I read Mike because he’s honest and a man of integrity. He’s also pissed off, but so am I. Thing is, he does not have a secret agenda to take over the world, and he isn’t plotting to send hordes of jackbooted Young Republicans marching down the streets, and he doesn’t hate all Muslims, and he’s not living in some weird little world of his own. He’s a good guy who has different politics than I do. If I couldn’t read Mike’s stuff and think about it rationally, rather than just writing him off as a right-wing thug, I’d be pretty worried about myself. When I express an opinion, he listens to it; I owe him the same courtesy. Also, he plays a mean guitar.

OK, on with the thoughtfulness.

The above-referenced entry is a shot at Tim Robbins. I pretty much disagree with Mike on the whole Baseball Hall of Fame controversy, on a number of levels; mostly, I think it’s morally right to encourage expression of multiple points of view. I happen to agree with Robbins some of the time, but I’d be just as cheesed off if the Baseball Hall of Fame uninvited Randy Johnson to a festivity on the grounds that Johnson might say something praising Bush. Once you start telling people to shut up based on what they might say, you’re stifling free speech — it’s what they call a chilling effect in the legal world.

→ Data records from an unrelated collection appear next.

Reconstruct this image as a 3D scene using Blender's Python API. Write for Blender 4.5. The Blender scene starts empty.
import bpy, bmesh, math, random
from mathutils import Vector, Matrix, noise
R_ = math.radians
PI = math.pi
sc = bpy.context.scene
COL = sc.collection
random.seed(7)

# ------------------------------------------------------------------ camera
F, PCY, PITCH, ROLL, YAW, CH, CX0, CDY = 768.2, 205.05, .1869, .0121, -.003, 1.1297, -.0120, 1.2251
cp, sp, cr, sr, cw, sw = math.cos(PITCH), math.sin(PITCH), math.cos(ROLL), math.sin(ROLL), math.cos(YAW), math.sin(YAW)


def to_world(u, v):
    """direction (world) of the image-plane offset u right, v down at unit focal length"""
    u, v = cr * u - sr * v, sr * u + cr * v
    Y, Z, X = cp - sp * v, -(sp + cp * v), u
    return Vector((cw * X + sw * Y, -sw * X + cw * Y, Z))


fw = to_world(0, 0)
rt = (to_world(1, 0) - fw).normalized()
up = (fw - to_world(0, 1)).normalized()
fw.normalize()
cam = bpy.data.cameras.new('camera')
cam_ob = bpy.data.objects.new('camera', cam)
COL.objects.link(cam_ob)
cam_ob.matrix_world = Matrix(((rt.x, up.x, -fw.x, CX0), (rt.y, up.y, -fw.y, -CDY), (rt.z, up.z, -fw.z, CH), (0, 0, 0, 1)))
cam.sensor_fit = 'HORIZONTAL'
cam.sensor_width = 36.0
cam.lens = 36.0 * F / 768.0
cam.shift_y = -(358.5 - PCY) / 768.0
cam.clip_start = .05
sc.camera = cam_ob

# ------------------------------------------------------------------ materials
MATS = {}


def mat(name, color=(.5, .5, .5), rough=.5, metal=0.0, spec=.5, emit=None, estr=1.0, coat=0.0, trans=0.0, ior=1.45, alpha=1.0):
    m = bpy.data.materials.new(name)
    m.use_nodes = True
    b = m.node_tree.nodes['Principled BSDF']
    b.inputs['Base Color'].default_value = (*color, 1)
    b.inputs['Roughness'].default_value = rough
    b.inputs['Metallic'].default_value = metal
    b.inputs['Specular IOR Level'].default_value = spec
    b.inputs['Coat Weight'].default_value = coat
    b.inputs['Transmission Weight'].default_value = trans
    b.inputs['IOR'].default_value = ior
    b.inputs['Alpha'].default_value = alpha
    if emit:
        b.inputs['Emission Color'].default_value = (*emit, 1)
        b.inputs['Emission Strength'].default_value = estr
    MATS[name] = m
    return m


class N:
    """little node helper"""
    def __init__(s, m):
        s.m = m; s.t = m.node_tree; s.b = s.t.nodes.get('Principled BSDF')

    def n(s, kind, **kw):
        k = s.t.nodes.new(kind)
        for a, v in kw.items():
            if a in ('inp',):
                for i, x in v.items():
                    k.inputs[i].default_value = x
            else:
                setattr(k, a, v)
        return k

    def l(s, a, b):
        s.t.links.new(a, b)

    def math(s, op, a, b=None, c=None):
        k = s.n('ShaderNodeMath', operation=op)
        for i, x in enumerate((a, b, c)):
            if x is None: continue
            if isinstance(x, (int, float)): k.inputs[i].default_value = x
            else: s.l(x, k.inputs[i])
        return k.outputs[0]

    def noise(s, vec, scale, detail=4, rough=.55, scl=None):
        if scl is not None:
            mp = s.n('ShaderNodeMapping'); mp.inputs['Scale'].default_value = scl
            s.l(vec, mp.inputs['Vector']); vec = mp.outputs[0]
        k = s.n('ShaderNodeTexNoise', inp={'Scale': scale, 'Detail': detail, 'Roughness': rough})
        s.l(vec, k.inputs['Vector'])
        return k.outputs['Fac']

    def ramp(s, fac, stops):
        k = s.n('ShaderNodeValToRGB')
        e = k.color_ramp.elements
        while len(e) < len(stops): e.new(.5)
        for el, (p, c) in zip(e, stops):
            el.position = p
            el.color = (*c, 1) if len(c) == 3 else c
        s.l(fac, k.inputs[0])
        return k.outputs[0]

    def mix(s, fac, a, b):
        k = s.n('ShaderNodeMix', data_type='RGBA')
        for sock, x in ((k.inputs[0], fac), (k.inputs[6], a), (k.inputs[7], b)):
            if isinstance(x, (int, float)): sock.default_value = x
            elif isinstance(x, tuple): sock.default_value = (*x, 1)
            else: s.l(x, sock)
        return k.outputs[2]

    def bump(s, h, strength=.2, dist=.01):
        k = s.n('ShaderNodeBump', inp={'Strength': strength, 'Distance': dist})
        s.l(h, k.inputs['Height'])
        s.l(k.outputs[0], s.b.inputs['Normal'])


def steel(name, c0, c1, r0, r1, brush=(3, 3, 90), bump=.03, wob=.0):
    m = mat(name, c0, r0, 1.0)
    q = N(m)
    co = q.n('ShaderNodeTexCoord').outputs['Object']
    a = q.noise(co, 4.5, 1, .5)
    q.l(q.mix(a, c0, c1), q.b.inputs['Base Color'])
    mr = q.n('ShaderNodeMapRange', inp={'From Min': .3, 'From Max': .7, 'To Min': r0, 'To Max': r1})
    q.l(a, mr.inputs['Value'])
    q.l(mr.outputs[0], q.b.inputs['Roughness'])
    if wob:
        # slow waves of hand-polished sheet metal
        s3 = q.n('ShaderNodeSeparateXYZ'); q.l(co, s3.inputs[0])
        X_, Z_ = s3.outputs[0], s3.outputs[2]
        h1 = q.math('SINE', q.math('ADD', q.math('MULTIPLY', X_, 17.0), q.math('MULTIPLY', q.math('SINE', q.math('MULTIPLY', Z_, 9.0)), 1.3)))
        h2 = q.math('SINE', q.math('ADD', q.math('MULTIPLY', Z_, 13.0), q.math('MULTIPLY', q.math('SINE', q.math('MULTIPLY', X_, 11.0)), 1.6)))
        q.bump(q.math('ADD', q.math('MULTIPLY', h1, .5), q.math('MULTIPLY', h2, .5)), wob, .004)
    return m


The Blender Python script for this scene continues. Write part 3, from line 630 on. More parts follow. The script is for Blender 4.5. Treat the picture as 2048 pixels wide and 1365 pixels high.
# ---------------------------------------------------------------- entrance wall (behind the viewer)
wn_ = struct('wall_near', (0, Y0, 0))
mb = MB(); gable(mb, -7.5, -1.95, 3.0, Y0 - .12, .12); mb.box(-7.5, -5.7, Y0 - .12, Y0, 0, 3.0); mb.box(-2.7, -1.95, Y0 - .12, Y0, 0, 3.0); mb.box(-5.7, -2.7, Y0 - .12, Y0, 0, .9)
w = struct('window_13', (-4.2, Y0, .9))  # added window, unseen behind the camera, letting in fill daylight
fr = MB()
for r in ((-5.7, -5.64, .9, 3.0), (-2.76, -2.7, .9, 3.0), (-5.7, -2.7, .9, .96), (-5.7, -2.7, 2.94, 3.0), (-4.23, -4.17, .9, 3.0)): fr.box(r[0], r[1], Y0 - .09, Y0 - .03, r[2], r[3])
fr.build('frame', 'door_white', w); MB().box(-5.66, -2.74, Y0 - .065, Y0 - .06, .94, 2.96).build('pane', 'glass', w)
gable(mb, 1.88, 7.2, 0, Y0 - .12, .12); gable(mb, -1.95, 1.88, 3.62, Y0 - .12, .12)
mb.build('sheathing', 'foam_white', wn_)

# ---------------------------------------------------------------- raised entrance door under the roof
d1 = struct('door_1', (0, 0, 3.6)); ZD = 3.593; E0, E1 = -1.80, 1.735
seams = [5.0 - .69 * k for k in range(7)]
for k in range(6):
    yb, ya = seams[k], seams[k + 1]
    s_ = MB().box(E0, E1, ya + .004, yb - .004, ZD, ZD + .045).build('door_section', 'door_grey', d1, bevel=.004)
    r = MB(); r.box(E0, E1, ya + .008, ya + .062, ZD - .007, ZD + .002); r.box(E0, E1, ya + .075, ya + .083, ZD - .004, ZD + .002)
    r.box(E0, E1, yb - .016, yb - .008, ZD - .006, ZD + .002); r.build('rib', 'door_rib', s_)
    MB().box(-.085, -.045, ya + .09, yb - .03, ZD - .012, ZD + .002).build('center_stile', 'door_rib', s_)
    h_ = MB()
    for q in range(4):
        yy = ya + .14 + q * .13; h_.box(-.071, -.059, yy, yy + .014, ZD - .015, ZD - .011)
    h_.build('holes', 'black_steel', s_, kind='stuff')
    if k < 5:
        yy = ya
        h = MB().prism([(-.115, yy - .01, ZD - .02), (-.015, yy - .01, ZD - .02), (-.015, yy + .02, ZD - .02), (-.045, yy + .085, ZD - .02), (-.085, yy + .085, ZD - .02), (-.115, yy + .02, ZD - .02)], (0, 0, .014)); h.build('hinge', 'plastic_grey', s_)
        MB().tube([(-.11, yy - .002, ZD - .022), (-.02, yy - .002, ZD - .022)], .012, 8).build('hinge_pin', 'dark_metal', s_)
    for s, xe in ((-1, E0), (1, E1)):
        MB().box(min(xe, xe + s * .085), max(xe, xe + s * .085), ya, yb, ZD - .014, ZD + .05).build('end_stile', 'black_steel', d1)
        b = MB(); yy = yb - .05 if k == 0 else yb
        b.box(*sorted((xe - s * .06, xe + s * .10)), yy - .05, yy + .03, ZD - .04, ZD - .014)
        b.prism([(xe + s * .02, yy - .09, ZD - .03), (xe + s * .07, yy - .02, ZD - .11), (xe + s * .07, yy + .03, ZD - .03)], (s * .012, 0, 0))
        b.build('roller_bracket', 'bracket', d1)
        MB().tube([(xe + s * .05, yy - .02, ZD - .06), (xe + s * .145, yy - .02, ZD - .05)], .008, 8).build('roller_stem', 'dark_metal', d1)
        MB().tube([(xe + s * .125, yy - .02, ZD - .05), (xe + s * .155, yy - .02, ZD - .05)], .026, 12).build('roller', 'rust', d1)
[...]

A bunch of people in the comments section said that they could boycott anything they wanted. Well, it’s not a boycott if someone else is making the decisions for you — in this case, it’s the Baseball Hall of Fame exerting control over what we hear, and man does that ever piss me off. I’m an adult; I can make my decisions for myself.

But — and this is where I got thoughtful — what about boycotts? What about the Dixie Chicks? What about… oh god… what about the Michael Savage boycott?

You know, I can’t honestly say I think anyone should be trying to shut Savage up by applying that kind of economic pressure. Truth is, if Savage is succeeding it only means there are a lot of people willing to listen to him. That problem isn’t going to go away by gagging the man. You don’t win the battle for hearts and minds by creating martyrs.

And that’s just the practical standpoint. From a moral standpoint, I can’t see any way to praise a Michael Savage boycott without also accepting the reasonableness of the Dixie Chicks boycott. Even if it’s ClearChannel pulling the strings in the latter case, aren’t we asking Savage’s advertisers to pull the strings in the former case?

Yeah, I think we are. Let’s stop trying to eliminate ideas that we find unpleasant, already.

2 Comments

  1. Another quick note on the matter of the practicalities of speech-oriented boycotts: It’s the Internet era. We’re moving inexorably closer…

  2. It took me a whole day, but I finally figured out what distinguishes Savage from forms of free speech which I unconditionally support. Savage is using a scarce public resource to make a profit.